A review by inuyasha
Monstrilio by Gerardo Sámano Córdova

2.0

2024 the year of me being a contrarian to every popular, well received book i pick up i guess. every less than 4 star review of this is just someone extremely pedestrian going on and on about how WHACKY !! and weird this book turned out to be and that is so boring when there are - to me - actual real flaws.

really enjoyed this in the first quarter and was excited about where it was going but it pretty quickly lost me. i found all the POVs past magos' portion really dull - the character voices were just not there to me. the writing felt lifeless, the emotional intelligence was pretty much the same across the board, and i felt like i was being held at arm's length away from whatever was actually happening in text. joseph's POV in particular was especially grating. there's a pretty strong sense of villainization towards magos' that didn't sit well with me, either.

sometimes, you pick up books that have too much overlap with your own personal life and you can acknowledge when it makes you a biased reader, and that may be the case here. i really do not feel like the author had experienced the loss of a child in your immediate family, or at the very least does not possess the tools and talent to convey anything meaningful about it beyond what has made reviewers throw out buzzwords like ohhhhh the grief! the traumaaa! especially in a horror setting, there are a lot of things to play with there that i never felt touched upon. particularly, i was excited for monstrilio's POV because i personally know the innate horror in child loss is how you, the replacement child/The One Who Didn't Die, will always be compared to a ghost who was never a fully realized person - every mistake and life choice you make will be measured and countered against something made mythic in your parent's minds who would make the "better" decision than you have. and we get a little bit of that, but it once again has no bite.
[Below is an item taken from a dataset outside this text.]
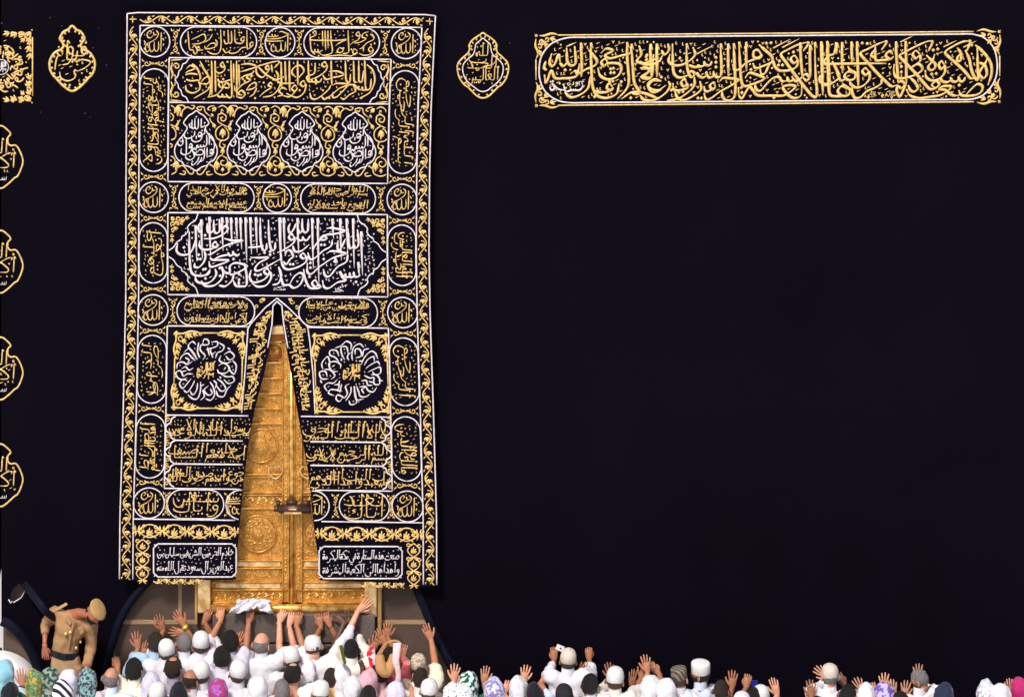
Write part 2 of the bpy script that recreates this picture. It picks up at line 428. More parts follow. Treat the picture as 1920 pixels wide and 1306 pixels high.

i've been reading interviews with the author in an attempt to maybe understand decisions made here from a technical perspective better, and maybe bolster some appreciation for it because not "getting" this has been a top disappointment of this year. however, it's repeated in every interview he does that the ultimate goal of this book was to push the concept of "how far can you as a child go before what is supposed to be unconditional (the love of a parent/family) is taken away" - a very real fear that works well as both queer allegory and horror that any trans/gay/whatever reader will surely recognize as their own fears given fangs and flesh. however, the author making both of monstrilio's parents queer in their own right like fully tanks any metaphor work happening here - which could have been cool if the direction had focused on magos and joseph's own flaws and unsavory behaviors as well, but that's not really what's happening here. and don't even get me started on how badly this author cannot properly frame disability as a narrative device. doesn't play with the gothic tropes it insists upon in any interesting or meaningful way - and the weird look!! a copy of WE HAVE ALWAYS LIVED IN THE CASTLE!! as an attempt to really emphasize that this is a gothic novel to the reader in the final chapter made me snort out loud.

idk just overall a huge swing and miss for me.